During repeat runs by Pavei and Natalucci, the team collected data. These included how far they’d traveled, how long their feet made contact with the wall and how long they were airborne between steps.
These data let them calculate the runners’ velocity and estimate just how much force had been generated during their sprints. It came to up to about three-quarters of a g, the scientists now report in the May Royal Society Open Science.
If moon colonists ran eight to nine laps in such a structure per day, the team calculates, that should be enough to avoid bone loss — even if they stopped to take breaks every few laps. They based that conclusion on data from prior work that tracked people’s bone density after bedrest and exercise.

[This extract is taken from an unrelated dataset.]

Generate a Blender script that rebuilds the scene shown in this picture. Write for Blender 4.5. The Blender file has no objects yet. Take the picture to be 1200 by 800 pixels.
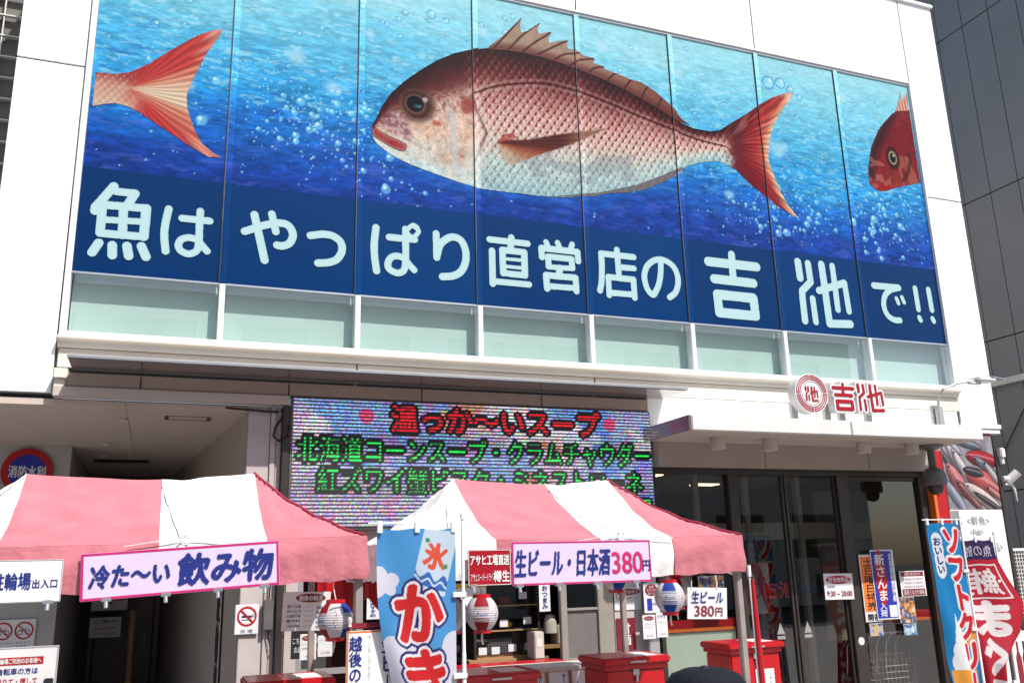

Minetti’s team had just one day to run these experiments at the Wall of Death. Now he has follow-up questions, such as whether wall running could directly counteract the effects of bedrest experiments. Scientists sometimes use those tests to mimic the effects of low gravity on otherwise healthy people.
The University of Milan also has plans to build its own wall — the Moon Wall or M-Wall. It will be tailor-made for the team’s lab tests.
Minetti points out a minor issue for any would-be moon runners: a need for speed. To make this work, you have to race pretty fast, he says. We’re talking 5 to 6 meters per second — equivalent to running a roughly 5-minute mile.
You don’t need to be an elite athlete to sprint this fast, Pavei says. It’s roughly half as fast as the 100-meter dash world-record holder, Olympian Usain Bolt. But sprinting faster than the test runs would create more artificial gravity. And that would offer greater benefits for the body. If Bolt, for instance, were to sprint around the wall at top speed, he’d probably have no trouble surpassing 1 g, Pavei says.
To confirm that, he adds, “I would be very happy to test him.”